Çok ilginç değil mi? Şehrin geleceğini hesaplayan inşaat mühendislerinin ve mimarların bu olumlu görüşlerine bakalım siyasiler ne diyeceklerdir? Geçmişte yapılan uyarılar unutularak, onlara da mı şimdiye kadar neredeydiniz sorusu sorulacak?
Yeni gar binası ve İstasyon köprüsü
Demiryolunun yer altına alınma işi, Şeker Fabrikasından itibaren Eskişehir merkezinde tıkanıp kaldı. Muttalip Caddesi ve Sakarya Caddesi her tren geçişinde araç trafiğine kapanıyor. İtfaiye ve acil servis araçları korna çalarak bekliyorlar. Dikkat edin AKP milletvekillerinin ikide bir “şuraya yapılacak, buraya yapılacak” dedikleri yeni gar binası gündemden inmiş durumda. Bunun nedeni hakkında farklı yorumlar yapılıyor. Ancak en son yapılan yorumu farklı duyduk. Başbakan Erdoğan’a bu durum aktarılmış ve yeni gar projesinden söz edilmiş. Erdoğan da il yöneticilerini, “Protokolü filan bırakın. Peron yapın ve sorunu çözün” şeklinde uyarmış. Gar projesi bu görüşe göre beklemeye alınmış.

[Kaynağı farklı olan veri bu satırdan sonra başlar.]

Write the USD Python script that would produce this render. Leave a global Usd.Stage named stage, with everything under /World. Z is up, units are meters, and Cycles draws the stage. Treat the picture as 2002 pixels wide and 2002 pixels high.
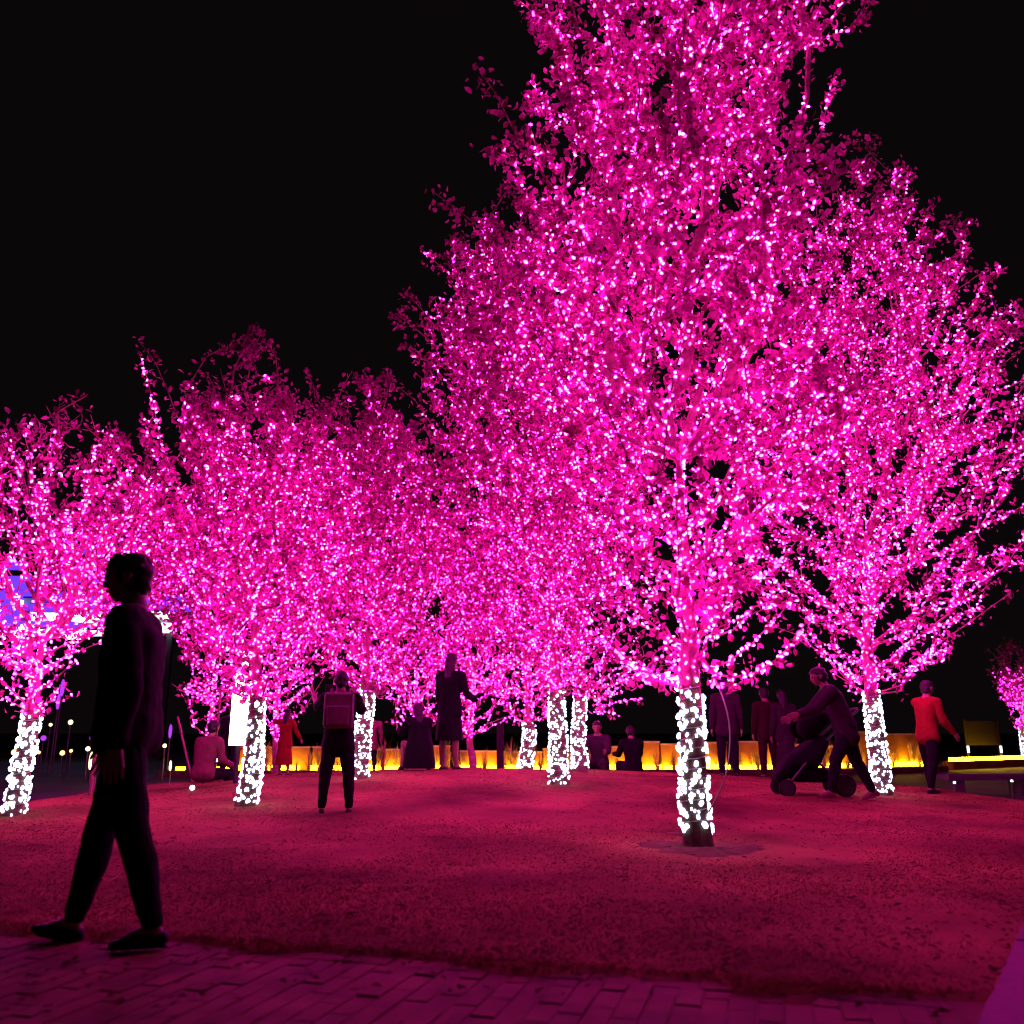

Bir başka konu da, İstasyon köprüsünün durumu. Demiryolunun yer altına alınması kapsamında yıkılması planlanan İstasyon köprüsünde sıkıntılar bir türlü sona ermiyormuş. Köprü yıkıldıktan sonra tramvayın geçeceği yerle ilgili olarak mahkemeye yansıyan bir konu olduğunu belirten ilgililer “Bu konuda Büyükşehir Belediyesi sorumluluğunu yerine getirmiyor” demekteymişler. Durum onu gösteriyor ki, birinci olay neyse de, ikinci olayı yargı çözecek.